* START *

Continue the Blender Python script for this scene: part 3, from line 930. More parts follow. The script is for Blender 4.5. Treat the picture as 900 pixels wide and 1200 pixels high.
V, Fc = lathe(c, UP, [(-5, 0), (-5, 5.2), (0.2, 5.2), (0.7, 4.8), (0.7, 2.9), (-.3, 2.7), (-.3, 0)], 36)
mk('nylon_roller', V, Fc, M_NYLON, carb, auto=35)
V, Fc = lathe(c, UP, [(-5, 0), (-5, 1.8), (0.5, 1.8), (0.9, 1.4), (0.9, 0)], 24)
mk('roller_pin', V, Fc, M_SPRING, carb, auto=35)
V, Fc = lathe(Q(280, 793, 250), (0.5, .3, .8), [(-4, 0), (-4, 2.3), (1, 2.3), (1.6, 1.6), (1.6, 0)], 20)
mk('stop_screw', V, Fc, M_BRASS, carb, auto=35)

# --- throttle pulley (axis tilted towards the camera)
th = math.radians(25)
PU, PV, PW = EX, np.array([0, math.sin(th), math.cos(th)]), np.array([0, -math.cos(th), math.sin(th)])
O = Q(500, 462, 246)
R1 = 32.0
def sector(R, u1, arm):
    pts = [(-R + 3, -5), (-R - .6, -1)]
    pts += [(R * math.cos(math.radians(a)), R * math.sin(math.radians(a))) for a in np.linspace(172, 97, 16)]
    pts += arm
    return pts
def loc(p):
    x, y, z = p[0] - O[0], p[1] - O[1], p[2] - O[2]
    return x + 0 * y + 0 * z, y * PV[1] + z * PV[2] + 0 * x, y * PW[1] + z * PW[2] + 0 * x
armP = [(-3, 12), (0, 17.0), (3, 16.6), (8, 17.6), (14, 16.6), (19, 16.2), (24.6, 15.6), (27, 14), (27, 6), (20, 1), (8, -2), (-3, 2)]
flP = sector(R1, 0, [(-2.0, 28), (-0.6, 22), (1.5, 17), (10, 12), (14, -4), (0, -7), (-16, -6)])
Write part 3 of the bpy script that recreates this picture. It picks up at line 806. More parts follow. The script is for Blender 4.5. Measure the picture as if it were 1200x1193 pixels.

* END *

Restate the listing above word for word.

__OUTPUT__:
Continue the Blender Python script for this scene: part 3, from line 930. More parts follow. The script is for Blender 4.5. Treat the picture as 900 pixels wide and 1200 pixels high.
V, Fc = lathe(c, UP, [(-5, 0), (-5, 5.2), (0.2, 5.2), (0.7, 4.8), (0.7, 2.9), (-.3, 2.7), (-.3, 0)], 36)
mk('nylon_roller', V, Fc, M_NYLON, carb, auto=35)
V, Fc = lathe(c, UP, [(-5, 0), (-5, 1.8), (0.5, 1.8), (0.9, 1.4), (0.9, 0)], 24)
mk('roller_pin', V, Fc, M_SPRING, carb, auto=35)
V, Fc = lathe(Q(280, 793, 250), (0.5, .3, .8), [(-4, 0), (-4, 2.3), (1, 2.3), (1.6, 1.6), (1.6, 0)], 20)
mk('stop_screw', V, Fc, M_BRASS, carb, auto=35)

# --- throttle pulley (axis tilted towards the camera)
th = math.radians(25)
PU, PV, PW = EX, np.array([0, math.sin(th), math.cos(th)]), np.array([0, -math.cos(th), math.sin(th)])
O = Q(500, 462, 246)
R1 = 32.0
def sector(R, u1, arm):
    pts = [(-R + 3, -5), (-R - .6, -1)]
    pts += [(R * math.cos(math.radians(a)), R * math.sin(math.radians(a))) for a in np.linspace(172, 97, 16)]
    pts += arm
    return pts
def loc(p):
    x, y, z = p[0] - O[0], p[1] - O[1], p[2] - O[2]
    return x + 0 * y + 0 * z, y * PV[1] + z * PV[2] + 0 * x, y * PW[1] + z * PW[2] + 0 * x
armP = [(-3, 12), (0, 17.0), (3, 16.6), (8, 17.6), (14, 16.6), (19, 16.2), (24.6, 15.6), (27, 14), (27, 6), (20, 1), (8, -2), (-3, 2)]
flP = sector(R1, 0, [(-2.0, 28), (-0.6, 22), (1.5, 17), (10, 12), (14, -4), (0, -7), (-16, -6)])
Write part 3 of the bpy script that recreates this picture. It picks up at line 806. More parts follow. The script is for Blender 4.5. Measure the picture as if it were 1200x1193 pixels.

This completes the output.